The audience cannot tell the difference. The performer may not be able to tell the difference. The distinction has collapsed, and the collapse is not an accident. It is the logical consequence of a culture in which every domain of life has been aestheticized — in which every utterance, every gesture, every confession is received as a performance, because the frame within which it is received is the frame of total design. This analysis has direct and largely unexamined implications for the confessional mode that characterizes much of the discourse around AI, including the confessions of complicity, productive addiction, and authorial uncertainty that appear throughout AI memoirs of the transition period.
Groys's framework does not dismiss sincere confessions. It contextualizes them. The sincerity is not diminished by being analyzed as a formal strategy; it is situated within the cultural field that determines how sincerity functions. The confession of complicity establishes credibility: this person has been inside the machine and can therefore report with authority. The confession of addiction establishes relatability: the reader who has also lost hours to the tool feels recognized rather than lectured. The confession of authorial uncertainty establishes intellectual seriousness: the writer who questions her own authorship signals that she is engaged with the problem at a level deeper than the triumphalists who simply celebrate what the tool can do.
What the confessions make visible is genuinely valuable: the human experience of the AI transition, the vertigo, the productive addiction, the dissolution of authorial certainty. The AI discourse has been dominated by technical analysis — capabilities, benchmarks, productivity metrics — and the confessional mode provides a necessary counterweight. What the confessions conceal is more interesting, because it is structural rather than intentional. The confessional mode, by its nature, centers the individual. It asks: what did this person experience? how did this person feel? Groys's framework inverts this structure: the individual is not the center; the archive is the center.
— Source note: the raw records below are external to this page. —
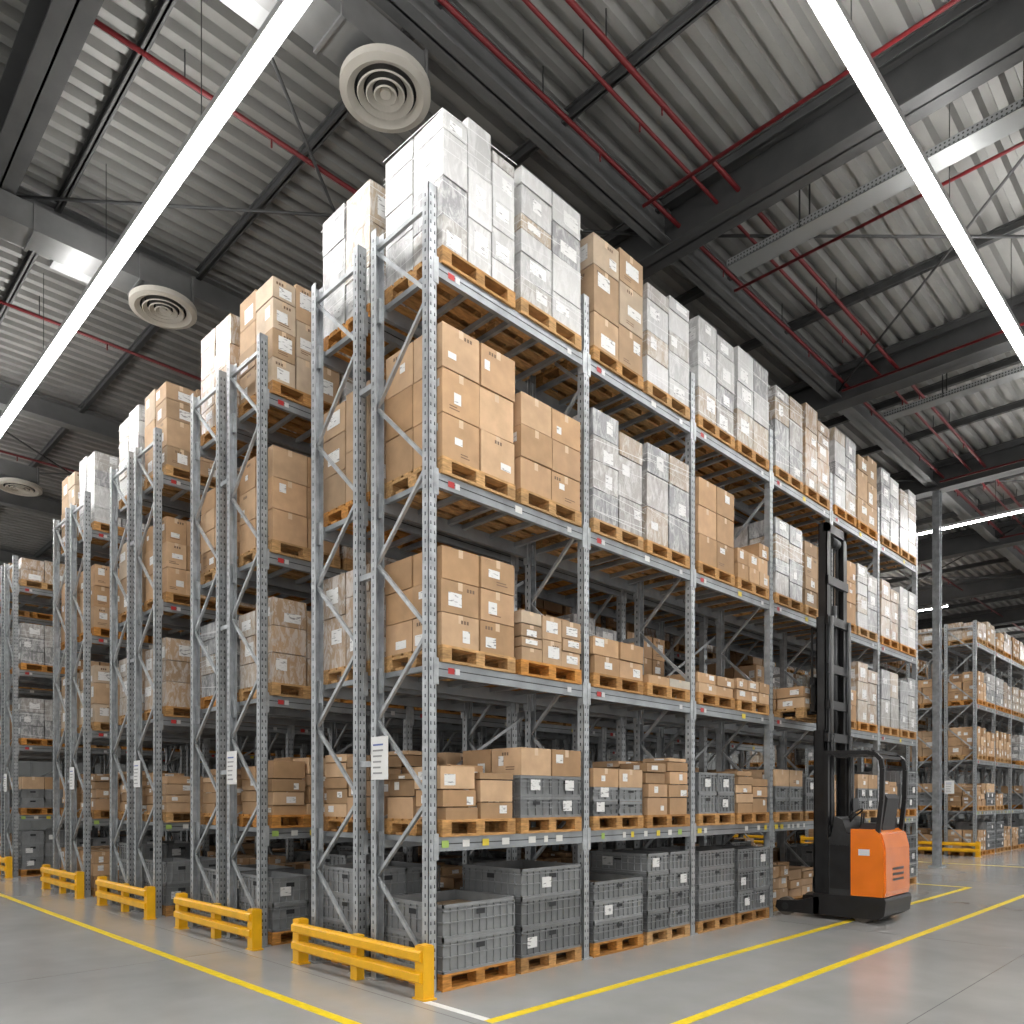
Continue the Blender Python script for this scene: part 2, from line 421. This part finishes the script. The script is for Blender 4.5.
def rack_mesh(nb, seed):
    rng = random.Random(seed)
    mb = MB()
    faces = [(-0.08, 0.0), (-RD, -RD + 0.08), (-RD - GAP - 0.08, -RD - GAP), (-RW, -RW + 0.08)]
    for b in range(nb + 1):
        y0 = b * BAY; y1 = y0 + PT
        for fi, (x0, x1) in enumerate(faces):
            outward = 1 if fi in (0, 2) else -1
            t = 0.006
            xo = x1 if outward == 1 else x0
            a = sorted((xo, xo - outward * t)); mb.box(a[0], a[1], y0, y1, 0.012, TOP, 'galv')
            mb.box(x0, x1, y0, y0 + t, 0.012, TOP, 'galv'); mb.box(x0, x1, y1 - t, y1, 0.012, TOP, 'galv')
            mb.box(x0 - .03, x1 + .02, y0 - .03, y1 + .03, 0, 0.012, 'galv')
            e = 0.0015; z = 0.12
            while z < TOP - 0.05:
                for yy in (y0 + 0.018, y0 + 0.058):
                    x = xo + outward * e
                    mb.face([(x, yy, z), (x, yy + 0.014, z), (x, yy + 0.011, z + 0.03), (x, yy + 0.003, z + 0.03)], 'hole')
                if b < 3:
                    xm = (x0 + x1) / 2
                    mb.face([(xm - .007, y0 - e, z), (xm + .007, y0 - e, z), (xm + .007, y0 - e, z + .03), (xm - .007, y0 - e, z + .03)], 'hole')
                z += 0.075
        for xa, xb in ((-0.04, -RD + 0.04), (-RD - GAP - 0.04, -RW + 0.04)):
            yc = y0 + PT / 2
            for z in (0.18, TOP - 0.15): mb.bar((xa, yc, z), (xb, yc, z), 0.03, 0.04, 'galv')
            n = 9; z0 = 0.22; dz = (TOP - 0.4) / n
            for i in range(n):
                p, q = (xa, xb) if i % 2 == 0 else (xb, xa)
                mb.bar((p, yc, z0 + i * dz), (q, yc, z0 + (i + 1) * dz), 0.028, 0.032, 'galv')
        for z in (1.9, 3.6, 5.3):
            mb.box(-RD - GAP, -RD, y0 + .02, y0 + .07, z, z + 0.05, 'galv')
    for b in range(nb):
        y0 = b * BAY + PT; y1 = (b + 1) * BAY
        for li, z in enumerate(LV):
            for fi, (x0, x1) in enumerate(faces):
                outward = 1 if fi in (0, 2) else -1
                xa, xb = (x1 - 0.045, x1 - 0.002) if outward == 1 else (x0 + 0.002, x0 + 0.045)
                mb.box(xa, xb, y0, y1, z - 0.12, z, 'beam')
                xo = x1 if outward == 1 else x0
                mb.box(min(xo, xo - outward * 0.0015), max(xo, xo - outward * 0.0015), y0, y1, z - 0.062, z - 0.054, 'dark')
                for yy in (y0 - 0.035, y1 - 0.015):
                    a = sorted((xo - outward * .05, xo + outward * 0.006)); mb.box(a[0], a[1], yy, yy + 0.05, z - 0.19, z + 0.03, 'galv')
                if fi in (0, 3):
                    def st(y, w, h, c, dz=0.03):
                        xx = xo + outward * 0.003
                        mb.face([(xx, y, z - 0.12 + dz), (xx, y + w, z - 0.12 + dz), (xx, y + w, z - 0.12 + dz + h), (xx, y, z - 0.12 + dz + h)], 'sticker', c)
                    if li == 0:
                        yy = y0 + 0.05
                        while yy < y1 - 0.15:
                            if rng.random() < 0.75: st(yy, rng.uniform(.05, .1), 0.06, rng.choice([(0.7, .7, .67), (0.7, .55, .05), (0.35, .5, .12), (0.7, .7, .67)]))
                            yy += rng.uniform(0.14, 0.24)
                    else:
                        st(y0 + 0.12, 0.07, 0.05, (0.45, 0.03, 0.03)); st(y0 + 0.20, 0.05, 0.05, (0.6, .6, .6))
                        if rng.random() < 0.6: st(y0 + rng.uniform(.9, 1.2), 0.09, 0.06, rng.choice([(0.7, .55, .05), (.7, .7, .67)]))
                        st(y1 - 0.25, 0.06, 0.05, (0.6, .6, .6))
            for xa, xb in ((-0.045, -RD + 0.045), (-RD - GAP - 0.045, -RW + 0.045)):
                for s in (0.13, 0.50, 0.86, 1.05, 1.42, 1.78):
                    mb.box(xb, xa, b * BAY + s, b * BAY + s + 0.04, z - 0.05, z - 0.003, 'beam')
    for b in range(nb):
        if b % 2 == 0:
            for z in LV[:-1]:
                mb.bar((-RD - 0.02, b * BAY + .09, z + 0.1), (-RD - .02, (b + 1) * BAY, z + 1.2), 0.01, 0.03, 'galv')
    mb.box(-0.80, -0.55, -0.008, -0.003, 1.78, 2.16, 'white')
    for i in range(6):
        w = rng.uniform(.1, .18)
        mb.face([(-0.77, -0.010, 2.08 - i * .05), (-0.77 + w, -0.010, 2.08 - i * .05), (-0.77 + w, -0.010, 2.095 - i * .05), (-0.77, -0.010, 2.095 - i * .05)], 'sticker', (0.1, 0.15, 0.4) if i == 0 else (.3, .3, .3))
    return mb.mesh("pallet_rack")

def slot_pos(X0, Y0, rk, slot, z, dx=0.0):
    b, s = divmod(slot, 2)
    y = Y0 + b * BAY + (0.565 if s == 0 else 1.50)
    x = X0 + 0.02 - PD / 2 if rk == 0 else X0 - RW - 0.02 + PD / 2
    return (x + dx, y, z)

def guard(name, X0, Y):
    mb = MB(); x1 = X0 + 0.13; x0 = X0 - RW - 0.08
    for x in (x0, x1 - 0.11):
        mb.box(x, x + 0.11, Y - 0.055, Y + 0.055, 0.012, 0.43, 'yellow')
        mb.box(x - 0.03, x + 0.14, Y - 0.06, Y + 0.06, 0, 0.012, 'yellow')
        mb.box(x + 0.01, x + 0.10, Y - 0.045, Y + 0.045, 0.43, 0.438, 'yellow')
    xm = (x0 + x1) / 2
    mb.box(xm - 0.05, xm + 0.05, Y - 0.03, Y + 0.05, 0.0, 0.40, 'yellow')
    for z in (0.30, 0.13):
        mb.hexa([(x0 + .02, Y - 0.06, z), (x1 - .02, Y - 0.06, z), (x1 - .02, Y - .02, z), (x0 + .02, Y - .02, z),
                 (x0 + .02, Y - 0.06, z + .10), (x1 - .02, Y - 0.06, z + .10), (x1 - .02, Y - .02, z + .10), (x0 + .02, Y - .02, z + .10)], 'yellow')
        mb.hexa([(x0 + .02, Y - 0.085, z + .02), (x1 - .02, Y - 0.085, z + .02), (x1 - .02, Y - .06, z + .005), (x0 + .02, Y - .06, z + .005),
                 (x0 + .02, Y - 0.085, z + .08), (x1 - .02, Y - 0.085, z + .08), (x1 - .02, Y - .06, z + .095), (x0 + .02, Y - .06, z + .095)], 'yellow')
    add(name, mb)

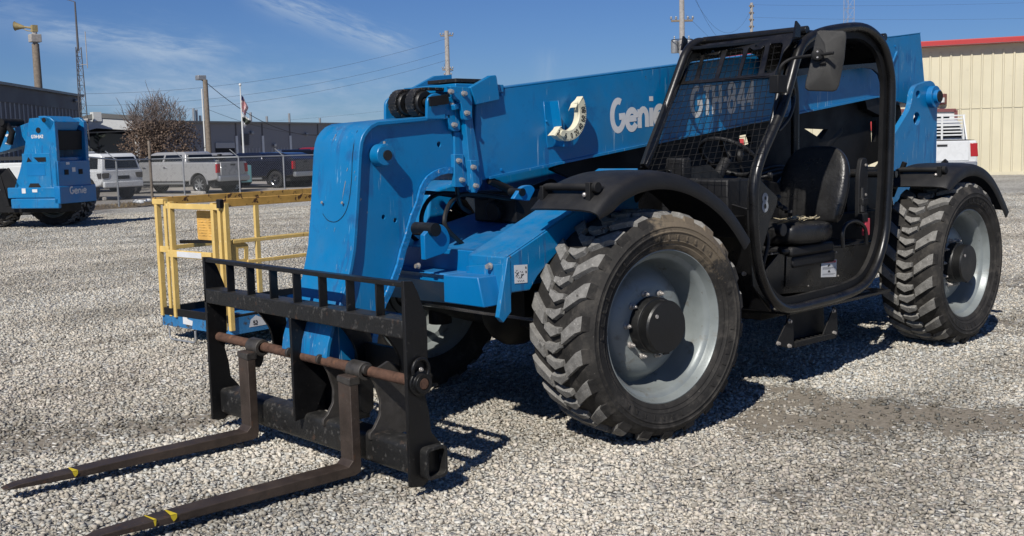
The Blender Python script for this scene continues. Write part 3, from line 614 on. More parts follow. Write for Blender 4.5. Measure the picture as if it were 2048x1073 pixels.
m.build('boom_pivot', 'blue_plain', T, bevel=.003); m = MB(); m.disc(pc + V(0, .045, 0), (0, 1, 0), .047, .012, 24); m.build('pivot_pin', 'dark_void', T)
# hatch cut-outs at the foot of the tail plate and a gas strut
m = MB(); m.cyl(aY(1783, 418, -.62), aY(1793, 455, -.62), .012); m.cyl(aY(1783, 418, -.62), aY(1778, 385, -.62), .020); m.build('gas_strut', 'chrome', T)

# --- boom
YL = -.93; YR = 2 * YC - YL
bt0, bt1, bb0, bb1 = aY(1000, 178, YL), aY(1841, 67, YL), aY(978, 358, YL), aY(1754, 195, YL)
bd = (bt1 - bt0).normalized(); bn = V(0, 1, 0); bu = V(-bd.z, 0, bd.x); bu = -bu if bu.z < 0 else bu
front_top = bt0; tail_b = aY(1822, 184, YL); tail_t = bt1
poly = [front_top + bd * -.32, bt1, aY(1850, 166, YL), aY(1852, 196, YL), aY(1838, 212, YL), aY(1800, 216, YL), bb1, bb0, bb0 + (bb0 - bb1).normalized() * .06 + V(0, 0, 0)]
poly = [aY(952, 205, YL), aY(960, 184, YL), bt0, bt1, aY(1849, 160, YL), aY(1852, 196, YL), aY(1836, 214, YL), bb1, bb0, aY(957, 362, YL), aY(950, 300, YL)]
m = MB(); m.plate(poly, (0, YR - YL, 0)); boom = m.build('boom', 'blue', T, bevel=.006)
m = MB(); e0 = bb0 + V(.0, .0, 0); e1 = bb1 + bd * .12
for y in (YL + .007, YR - .007): m.bar(V(e0.x, y, e0.z + .006), V(e1.x, y, e1.z + .006), .016, .014)
m.bar(bt0 + V(0, -.004, .003), bt1 + V(0, -.004, .003), .010, .006)
q = aY(1793, 93, YL + .006); m.bar(aY(1782, 134, YL + .008), aY(1794, 104, YL + .008), .012, .014, (0, 1, 0)); m.bar(aY(1782, 134, YL + .008), aY(1779, 160, YL + .008), .012, .014, (0, 1, 0))
m.build('edge_flange', 'blue', boom)
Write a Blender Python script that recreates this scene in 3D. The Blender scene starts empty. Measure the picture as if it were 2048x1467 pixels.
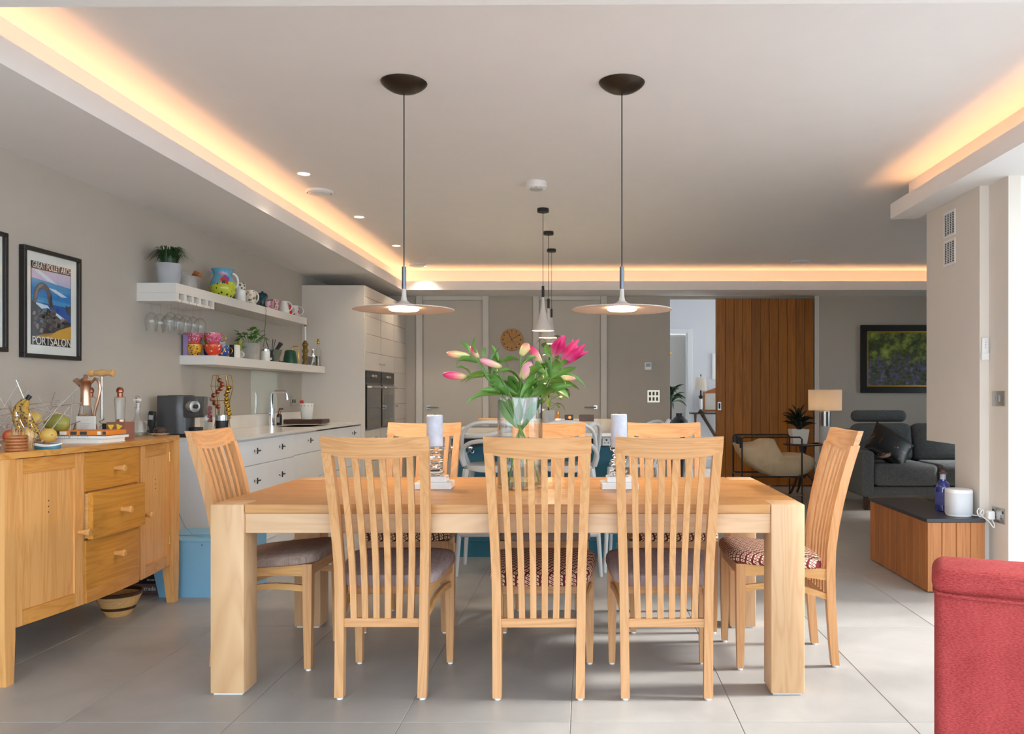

The paradox the framework identifies is structural and unresolvable. The confession that signals authenticity in a world of designed surfaces is itself a design choice. It is the most effective design choice available, because it exploits the viewer's hunger for the genuine in an environment saturated with the artificial. The more effective the confession is as a signal of authenticity, the more it functions as a design strategy; the more it functions as a design strategy, the less it can function as genuine self-disclosure. The escape, if there is one, lies not in the individual's intentions but in the institutional structures within which the confession is received.
Groys's analysis of sincerity as performance developed across his engagements with the confessional tradition in post-Soviet art and with the Romantic legacy of authentic selfhood. The framework connects to total design: once every domain of life is aestheticized, the distinction between spontaneous expression and designed performance loses its purchase, and sincerity becomes one design option among others.
Sincerity and performance are structurally indistinguishable. Under conditions of total design, the frame of reception treats all utterances as performances regardless of intention.
The confession is a design strategy. The effectiveness of confessional rhetoric in signaling authenticity makes it simultaneously a formal device and a mode of self-disclosure — both at once, not one or the other.
The confessional mode centers the individual. By focusing on personal transformation, it renders invisible the institutional and archival dimensions that Groys's framework treats as primary.
Escape requires institutions, not intentions. The paradox of sincerity cannot be resolved by being more sincere; it can only be engaged through institutional structures that preserve space for roughness and unresolved tension.